> **WHAT THIS TASK INVOLVES**
Can the data below be set down again exactly, line for line?
------------------------------
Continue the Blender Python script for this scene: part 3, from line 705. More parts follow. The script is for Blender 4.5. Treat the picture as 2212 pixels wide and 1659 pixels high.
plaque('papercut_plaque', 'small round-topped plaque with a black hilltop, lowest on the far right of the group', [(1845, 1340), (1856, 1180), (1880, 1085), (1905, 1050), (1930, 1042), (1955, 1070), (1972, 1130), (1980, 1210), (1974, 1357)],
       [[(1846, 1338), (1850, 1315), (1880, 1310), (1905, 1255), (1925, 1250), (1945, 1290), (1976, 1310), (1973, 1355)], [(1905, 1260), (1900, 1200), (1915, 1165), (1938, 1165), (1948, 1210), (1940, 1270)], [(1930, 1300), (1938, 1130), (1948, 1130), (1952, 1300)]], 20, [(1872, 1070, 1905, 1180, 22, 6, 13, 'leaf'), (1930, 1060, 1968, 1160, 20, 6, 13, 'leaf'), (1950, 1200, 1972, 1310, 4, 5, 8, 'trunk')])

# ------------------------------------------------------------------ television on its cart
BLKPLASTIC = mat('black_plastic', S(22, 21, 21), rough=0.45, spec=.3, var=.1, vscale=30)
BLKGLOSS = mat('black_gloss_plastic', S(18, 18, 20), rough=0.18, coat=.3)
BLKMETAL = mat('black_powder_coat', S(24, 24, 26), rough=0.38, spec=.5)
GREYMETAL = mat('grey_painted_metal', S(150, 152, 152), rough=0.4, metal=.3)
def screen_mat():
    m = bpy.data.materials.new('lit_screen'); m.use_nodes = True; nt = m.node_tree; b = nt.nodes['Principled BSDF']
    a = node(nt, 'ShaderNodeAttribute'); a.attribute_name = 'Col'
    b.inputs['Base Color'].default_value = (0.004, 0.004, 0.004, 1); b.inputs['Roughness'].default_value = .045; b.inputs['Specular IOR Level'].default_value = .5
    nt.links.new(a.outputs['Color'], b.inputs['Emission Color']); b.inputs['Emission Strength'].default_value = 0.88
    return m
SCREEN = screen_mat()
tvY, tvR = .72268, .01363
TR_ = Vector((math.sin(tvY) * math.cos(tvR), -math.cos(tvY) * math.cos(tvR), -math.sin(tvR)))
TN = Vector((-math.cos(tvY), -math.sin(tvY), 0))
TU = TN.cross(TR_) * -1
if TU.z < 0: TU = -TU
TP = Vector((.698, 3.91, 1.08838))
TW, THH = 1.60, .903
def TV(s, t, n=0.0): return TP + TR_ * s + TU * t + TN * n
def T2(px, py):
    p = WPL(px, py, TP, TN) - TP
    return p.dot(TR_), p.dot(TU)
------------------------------
> **RESULT OF THIS TASK**
Continue the Blender Python script for this scene: part 3, from line 705. More parts follow. The script is for Blender 4.5. Treat the picture as 2212 pixels wide and 1659 pixels high.
plaque('papercut_plaque', 'small round-topped plaque with a black hilltop, lowest on the far right of the group', [(1845, 1340), (1856, 1180), (1880, 1085), (1905, 1050), (1930, 1042), (1955, 1070), (1972, 1130), (1980, 1210), (1974, 1357)],
       [[(1846, 1338), (1850, 1315), (1880, 1310), (1905, 1255), (1925, 1250), (1945, 1290), (1976, 1310), (1973, 1355)], [(1905, 1260), (1900, 1200), (1915, 1165), (1938, 1165), (1948, 1210), (1940, 1270)], [(1930, 1300), (1938, 1130), (1948, 1130), (1952, 1300)]], 20, [(1872, 1070, 1905, 1180, 22, 6, 13, 'leaf'), (1930, 1060, 1968, 1160, 20, 6, 13, 'leaf'), (1950, 1200, 1972, 1310, 4, 5, 8, 'trunk')])

# ------------------------------------------------------------------ television on its cart
BLKPLASTIC = mat('black_plastic', S(22, 21, 21), rough=0.45, spec=.3, var=.1, vscale=30)
BLKGLOSS = mat('black_gloss_plastic', S(18, 18, 20), rough=0.18, coat=.3)
BLKMETAL = mat('black_powder_coat', S(24, 24, 26), rough=0.38, spec=.5)
GREYMETAL = mat('grey_painted_metal', S(150, 152, 152), rough=0.4, metal=.3)
def screen_mat():
    m = bpy.data.materials.new('lit_screen'); m.use_nodes = True; nt = m.node_tree; b = nt.nodes['Principled BSDF']
    a = node(nt, 'ShaderNodeAttribute'); a.attribute_name = 'Col'
    b.inputs['Base Color'].default_value = (0.004, 0.004, 0.004, 1); b.inputs['Roughness'].default_value = .045; b.inputs['Specular IOR Level'].default_value = .5
    nt.links.new(a.outputs['Color'], b.inputs['Emission Color']); b.inputs['Emission Strength'].default_value = 0.88
    return m
SCREEN = screen_mat()
tvY, tvR = .72268, .01363
TR_ = Vector((math.sin(tvY) * math.cos(tvR), -math.cos(tvY) * math.cos(tvR), -math.sin(tvR)))
TN = Vector((-math.cos(tvY), -math.sin(tvY), 0))
TU = TN.cross(TR_) * -1
if TU.z < 0: TU = -TU
TP = Vector((.698, 3.91, 1.08838))
TW, THH = 1.60, .903
def TV(s, t, n=0.0): return TP + TR_ * s + TU * t + TN * n
def T2(px, py):
    p = WPL(px, py, TP, TN) - TP
    return p.dot(TR_), p.dot(TU)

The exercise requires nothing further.